Here, the plaintiff took no proceedings for entry of a default judgment within one year following the defendant's default and failed to provide a reasonable excuse for the lengthy delay in moving for such relief. The plaintiff's assertion that the delay was caused, in part, by the need to comply with Administrative Order 548/10 lacks merit, given that that administrative order went into effect in October 2010, more than one year after the plaintiff's time to move for a default judgment had expired in September 2009 (see generally HSBC Bank USA, N.A. v. Grella, 145 A.D.3d at 672, 44 N.Y.S.3d 56 ; cf. CitiMortgage, Inc. v. Lottridge, 143 A.D.3d 1093, 1095, 40 N.Y.S.3d 573 ; Aurora Loan Servs., LLC v. Gross, 139 A.D.3d 772, 774, 32 N.Y.S.3d 249 ).
Since the plaintiff failed to demonstrate sufficient cause why the complaint should not have been dismissed as abandoned, we need not consider whether the plaintiff had a potentially meritorious cause of action (see BAC Home Loans Servicing, LP v. Broskie, 166 A.D.3d at 843, 85 N.Y.S.3d 884 ; Federal Natl. Mtge. Assn. v. Heilpern, 164 A.D.3d 654, 656, 83 N.Y.S.3d 279 ; U.S. Bank, N.A. v.

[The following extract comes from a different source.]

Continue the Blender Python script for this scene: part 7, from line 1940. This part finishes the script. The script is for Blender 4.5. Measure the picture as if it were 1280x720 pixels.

Dorvelus, 140 A.D.3d 850, 852, 32 N.Y.S.3d 631 ).
The parties' remaining contentions are improperly raised for the first time on appeal.
Accordingly, we agree with the Supreme Court's determination denying the plaintiff's motion, and granting the defendant's cross motion pursuant to CPLR 3215(c) to dismiss the complaint insofar as asserted against her as abandoned.
CHAMBERS, J.P., AUSTIN, ROMAN and IANNACCI, JJ., concur.